Your instructions: Every line below is to be quoted exactly, with nothing added or dropped.

========================================================================

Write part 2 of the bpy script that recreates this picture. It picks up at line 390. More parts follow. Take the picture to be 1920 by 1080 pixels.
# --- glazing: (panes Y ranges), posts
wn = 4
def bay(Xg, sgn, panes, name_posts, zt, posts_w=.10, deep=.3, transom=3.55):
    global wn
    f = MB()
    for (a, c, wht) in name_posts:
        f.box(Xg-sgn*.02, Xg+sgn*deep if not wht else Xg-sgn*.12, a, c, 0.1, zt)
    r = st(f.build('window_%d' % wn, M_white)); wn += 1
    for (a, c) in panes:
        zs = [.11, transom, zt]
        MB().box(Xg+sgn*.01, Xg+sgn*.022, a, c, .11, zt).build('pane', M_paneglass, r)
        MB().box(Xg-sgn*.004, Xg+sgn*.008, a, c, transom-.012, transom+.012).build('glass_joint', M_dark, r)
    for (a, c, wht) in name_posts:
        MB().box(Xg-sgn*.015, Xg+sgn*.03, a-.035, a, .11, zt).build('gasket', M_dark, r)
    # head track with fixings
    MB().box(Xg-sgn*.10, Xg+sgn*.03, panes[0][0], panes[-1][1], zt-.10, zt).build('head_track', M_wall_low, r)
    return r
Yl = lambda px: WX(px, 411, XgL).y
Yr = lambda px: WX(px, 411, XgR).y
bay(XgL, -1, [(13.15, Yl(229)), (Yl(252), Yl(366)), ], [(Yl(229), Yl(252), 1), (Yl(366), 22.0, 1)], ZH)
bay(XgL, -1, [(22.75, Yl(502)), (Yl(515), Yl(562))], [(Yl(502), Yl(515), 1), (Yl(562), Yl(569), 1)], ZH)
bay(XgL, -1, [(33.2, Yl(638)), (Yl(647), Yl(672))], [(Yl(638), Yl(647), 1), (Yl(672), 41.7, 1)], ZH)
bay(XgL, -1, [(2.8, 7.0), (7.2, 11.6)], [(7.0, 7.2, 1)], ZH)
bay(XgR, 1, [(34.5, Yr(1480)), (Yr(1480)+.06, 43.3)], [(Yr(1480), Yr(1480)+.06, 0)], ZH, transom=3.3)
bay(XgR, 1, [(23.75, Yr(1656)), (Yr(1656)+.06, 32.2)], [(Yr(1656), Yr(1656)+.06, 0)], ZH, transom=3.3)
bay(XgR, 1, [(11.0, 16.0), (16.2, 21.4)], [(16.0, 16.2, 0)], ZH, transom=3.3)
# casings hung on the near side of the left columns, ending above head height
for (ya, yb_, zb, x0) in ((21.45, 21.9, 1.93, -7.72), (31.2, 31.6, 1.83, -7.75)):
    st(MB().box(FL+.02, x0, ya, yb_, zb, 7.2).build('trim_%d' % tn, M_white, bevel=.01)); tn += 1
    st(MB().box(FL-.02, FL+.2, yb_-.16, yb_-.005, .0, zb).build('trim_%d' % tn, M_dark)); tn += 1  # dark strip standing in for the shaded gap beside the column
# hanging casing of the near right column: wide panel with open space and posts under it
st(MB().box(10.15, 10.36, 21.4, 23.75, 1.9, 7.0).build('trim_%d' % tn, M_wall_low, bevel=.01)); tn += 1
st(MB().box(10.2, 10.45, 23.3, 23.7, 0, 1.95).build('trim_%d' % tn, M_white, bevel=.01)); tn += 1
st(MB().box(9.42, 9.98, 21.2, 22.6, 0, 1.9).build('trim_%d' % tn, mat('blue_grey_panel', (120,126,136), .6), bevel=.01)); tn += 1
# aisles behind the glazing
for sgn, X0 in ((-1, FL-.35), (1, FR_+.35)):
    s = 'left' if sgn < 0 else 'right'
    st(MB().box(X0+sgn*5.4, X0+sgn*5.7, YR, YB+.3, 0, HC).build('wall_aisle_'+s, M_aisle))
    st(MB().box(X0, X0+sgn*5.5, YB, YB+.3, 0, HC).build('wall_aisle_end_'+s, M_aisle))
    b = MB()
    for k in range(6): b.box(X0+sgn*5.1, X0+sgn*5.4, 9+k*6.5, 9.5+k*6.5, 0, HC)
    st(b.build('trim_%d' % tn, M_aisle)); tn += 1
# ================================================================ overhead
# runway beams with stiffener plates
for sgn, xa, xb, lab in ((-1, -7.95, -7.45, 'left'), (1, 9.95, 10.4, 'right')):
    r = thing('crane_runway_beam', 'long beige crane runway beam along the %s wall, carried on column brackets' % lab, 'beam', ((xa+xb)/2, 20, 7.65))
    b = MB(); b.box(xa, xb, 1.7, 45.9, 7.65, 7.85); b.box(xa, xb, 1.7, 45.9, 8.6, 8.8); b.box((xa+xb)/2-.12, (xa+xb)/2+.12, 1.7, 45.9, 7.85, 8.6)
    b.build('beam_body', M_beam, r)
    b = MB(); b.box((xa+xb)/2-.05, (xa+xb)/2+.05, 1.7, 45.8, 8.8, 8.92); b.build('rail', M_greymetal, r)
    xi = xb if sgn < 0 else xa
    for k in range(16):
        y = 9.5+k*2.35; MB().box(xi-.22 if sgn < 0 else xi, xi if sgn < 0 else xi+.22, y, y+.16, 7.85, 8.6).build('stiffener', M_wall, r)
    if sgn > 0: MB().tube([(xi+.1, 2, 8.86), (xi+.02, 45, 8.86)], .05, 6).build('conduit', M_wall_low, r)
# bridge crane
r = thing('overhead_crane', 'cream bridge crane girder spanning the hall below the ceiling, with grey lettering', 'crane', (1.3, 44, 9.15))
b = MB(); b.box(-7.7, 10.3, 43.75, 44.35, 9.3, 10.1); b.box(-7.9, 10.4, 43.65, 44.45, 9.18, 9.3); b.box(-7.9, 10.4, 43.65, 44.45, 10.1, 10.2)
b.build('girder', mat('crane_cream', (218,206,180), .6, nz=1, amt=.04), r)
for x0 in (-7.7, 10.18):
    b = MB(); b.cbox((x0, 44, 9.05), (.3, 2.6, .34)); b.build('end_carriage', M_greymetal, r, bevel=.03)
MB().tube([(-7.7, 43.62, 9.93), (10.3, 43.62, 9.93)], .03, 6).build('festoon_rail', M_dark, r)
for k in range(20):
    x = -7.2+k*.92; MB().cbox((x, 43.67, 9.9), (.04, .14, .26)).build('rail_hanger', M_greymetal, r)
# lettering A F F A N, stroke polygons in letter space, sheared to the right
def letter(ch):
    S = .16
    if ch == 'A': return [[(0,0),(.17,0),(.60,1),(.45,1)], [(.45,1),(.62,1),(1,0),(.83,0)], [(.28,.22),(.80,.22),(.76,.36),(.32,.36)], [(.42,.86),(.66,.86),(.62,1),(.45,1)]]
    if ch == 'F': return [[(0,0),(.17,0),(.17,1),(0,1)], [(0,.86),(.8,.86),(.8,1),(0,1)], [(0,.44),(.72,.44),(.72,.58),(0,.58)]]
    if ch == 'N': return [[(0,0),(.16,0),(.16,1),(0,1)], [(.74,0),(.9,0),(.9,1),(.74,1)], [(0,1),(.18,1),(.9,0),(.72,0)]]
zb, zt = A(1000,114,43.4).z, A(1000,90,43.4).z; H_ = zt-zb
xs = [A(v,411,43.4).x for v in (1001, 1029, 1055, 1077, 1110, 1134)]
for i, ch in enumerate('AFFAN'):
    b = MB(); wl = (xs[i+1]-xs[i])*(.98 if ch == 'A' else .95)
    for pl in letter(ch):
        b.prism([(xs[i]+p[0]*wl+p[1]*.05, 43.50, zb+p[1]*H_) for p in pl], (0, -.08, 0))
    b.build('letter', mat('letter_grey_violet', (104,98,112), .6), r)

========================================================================

Right answer:
Write part 2 of the bpy script that recreates this picture. It picks up at line 390. More parts follow. Take the picture to be 1920 by 1080 pixels.
# --- glazing: (panes Y ranges), posts
wn = 4
def bay(Xg, sgn, panes, name_posts, zt, posts_w=.10, deep=.3, transom=3.55):
    global wn
    f = MB()
    for (a, c, wht) in name_posts:
        f.box(Xg-sgn*.02, Xg+sgn*deep if not wht else Xg-sgn*.12, a, c, 0.1, zt)
    r = st(f.build('window_%d' % wn, M_white)); wn += 1
    for (a, c) in panes:
        zs = [.11, transom, zt]
        MB().box(Xg+sgn*.01, Xg+sgn*.022, a, c, .11, zt).build('pane', M_paneglass, r)
        MB().box(Xg-sgn*.004, Xg+sgn*.008, a, c, transom-.012, transom+.012).build('glass_joint', M_dark, r)
    for (a, c, wht) in name_posts:
        MB().box(Xg-sgn*.015, Xg+sgn*.03, a-.035, a, .11, zt).build('gasket', M_dark, r)
    # head track with fixings
    MB().box(Xg-sgn*.10, Xg+sgn*.03, panes[0][0], panes[-1][1], zt-.10, zt).build('head_track', M_wall_low, r)
    return r
Yl = lambda px: WX(px, 411, XgL).y
Yr = lambda px: WX(px, 411, XgR).y
bay(XgL, -1, [(13.15, Yl(229)), (Yl(252), Yl(366)), ], [(Yl(229), Yl(252), 1), (Yl(366), 22.0, 1)], ZH)
bay(XgL, -1, [(22.75, Yl(502)), (Yl(515), Yl(562))], [(Yl(502), Yl(515), 1), (Yl(562), Yl(569), 1)], ZH)
bay(XgL, -1, [(33.2, Yl(638)), (Yl(647), Yl(672))], [(Yl(638), Yl(647), 1), (Yl(672), 41.7, 1)], ZH)
bay(XgL, -1, [(2.8, 7.0), (7.2, 11.6)], [(7.0, 7.2, 1)], ZH)
bay(XgR, 1, [(34.5, Yr(1480)), (Yr(1480)+.06, 43.3)], [(Yr(1480), Yr(1480)+.06, 0)], ZH, transom=3.3)
bay(XgR, 1, [(23.75, Yr(1656)), (Yr(1656)+.06, 32.2)], [(Yr(1656), Yr(1656)+.06, 0)], ZH, transom=3.3)
bay(XgR, 1, [(11.0, 16.0), (16.2, 21.4)], [(16.0, 16.2, 0)], ZH, transom=3.3)
# casings hung on the near side of the left columns, ending above head height
for (ya, yb_, zb, x0) in ((21.45, 21.9, 1.93, -7.72), (31.2, 31.6, 1.83, -7.75)):
    st(MB().box(FL+.02, x0, ya, yb_, zb, 7.2).build('trim_%d' % tn, M_white, bevel=.01)); tn += 1
    st(MB().box(FL-.02, FL+.2, yb_-.16, yb_-.005, .0, zb).build('trim_%d' % tn, M_dark)); tn += 1  # dark strip standing in for the shaded gap beside the column
# hanging casing of the near right column: wide panel with open space and posts under it
st(MB().box(10.15, 10.36, 21.4, 23.75, 1.9, 7.0).build('trim_%d' % tn, M_wall_low, bevel=.01)); tn += 1
st(MB().box(10.2, 10.45, 23.3, 23.7, 0, 1.95).build('trim_%d' % tn, M_white, bevel=.01)); tn += 1
st(MB().box(9.42, 9.98, 21.2, 22.6, 0, 1.9).build('trim_%d' % tn, mat('blue_grey_panel', (120,126,136), .6), bevel=.01)); tn += 1
# aisles behind the glazing
for sgn, X0 in ((-1, FL-.35), (1, FR_+.35)):
    s = 'left' if sgn < 0 else 'right'
    st(MB().box(X0+sgn*5.4, X0+sgn*5.7, YR, YB+.3, 0, HC).build('wall_aisle_'+s, M_aisle))
    st(MB().box(X0, X0+sgn*5.5, YB, YB+.3, 0, HC).build('wall_aisle_end_'+s, M_aisle))
    b = MB()
    for k in range(6): b.box(X0+sgn*5.1, X0+sgn*5.4, 9+k*6.5, 9.5+k*6.5, 0, HC)
    st(b.build('trim_%d' % tn, M_aisle)); tn += 1
# ================================================================ overhead
# runway beams with stiffener plates
for sgn, xa, xb, lab in ((-1, -7.95, -7.45, 'left'), (1, 9.95, 10.4, 'right')):
    r = thing('crane_runway_beam', 'long beige crane runway beam along the %s wall, carried on column brackets' % lab, 'beam', ((xa+xb)/2, 20, 7.65))
    b = MB(); b.box(xa, xb, 1.7, 45.9, 7.65, 7.85); b.box(xa, xb, 1.7, 45.9, 8.6, 8.8); b.box((xa+xb)/2-.12, (xa+xb)/2+.12, 1.7, 45.9, 7.85, 8.6)
    b.build('beam_body', M_beam, r)
    b = MB(); b.box((xa+xb)/2-.05, (xa+xb)/2+.05, 1.7, 45.8, 8.8, 8.92); b.build('rail', M_greymetal, r)
    xi = xb if sgn < 0 else xa
    for k in range(16):
        y = 9.5+k*2.35; MB().box(xi-.22 if sgn < 0 else xi, xi if sgn < 0 else xi+.22, y, y+.16, 7.85, 8.6).build('stiffener', M_wall, r)
    if sgn > 0: MB().tube([(xi+.1, 2, 8.86), (xi+.02, 45, 8.86)], .05, 6).build('conduit', M_wall_low, r)
# bridge crane
r = thing('overhead_crane', 'cream bridge crane girder spanning the hall below the ceiling, with grey lettering', 'crane', (1.3, 44, 9.15))
b = MB(); b.box(-7.7, 10.3, 43.75, 44.35, 9.3, 10.1); b.box(-7.9, 10.4, 43.65, 44.45, 9.18, 9.3); b.box(-7.9, 10.4, 43.65, 44.45, 10.1, 10.2)
b.build('girder', mat('crane_cream', (218,206,180), .6, nz=1, amt=.04), r)
for x0 in (-7.7, 10.18):
    b = MB(); b.cbox((x0, 44, 9.05), (.3, 2.6, .34)); b.build('end_carriage', M_greymetal, r, bevel=.03)
MB().tube([(-7.7, 43.62, 9.93), (10.3, 43.62, 9.93)], .03, 6).build('festoon_rail', M_dark, r)
for k in range(20):
    x = -7.2+k*.92; MB().cbox((x, 43.67, 9.9), (.04, .14, .26)).build('rail_hanger', M_greymetal, r)
# lettering A F F A N, stroke polygons in letter space, sheared to the right
def letter(ch):
    S = .16
    if ch == 'A': return [[(0,0),(.17,0),(.60,1),(.45,1)], [(.45,1),(.62,1),(1,0),(.83,0)], [(.28,.22),(.80,.22),(.76,.36),(.32,.36)], [(.42,.86),(.66,.86),(.62,1),(.45,1)]]
    if ch == 'F': return [[(0,0),(.17,0),(.17,1),(0,1)], [(0,.86),(.8,.86),(.8,1),(0,1)], [(0,.44),(.72,.44),(.72,.58),(0,.58)]]
    if ch == 'N': return [[(0,0),(.16,0),(.16,1),(0,1)], [(.74,0),(.9,0),(.9,1),(.74,1)], [(0,1),(.18,1),(.9,0),(.72,0)]]
zb, zt = A(1000,114,43.4).z, A(1000,90,43.4).z; H_ = zt-zb
xs = [A(v,411,43.4).x for v in (1001, 1029, 1055, 1077, 1110, 1134)]
for i, ch in enumerate('AFFAN'):
    b = MB(); wl = (xs[i+1]-xs[i])*(.98 if ch == 'A' else .95)
    for pl in letter(ch):
        b.prism([(xs[i]+p[0]*wl+p[1]*.05, 43.50, zb+p[1]*H_) for p in pl], (0, -.08, 0))
    b.build('letter', mat('letter_grey_violet', (104,98,112), .6), r)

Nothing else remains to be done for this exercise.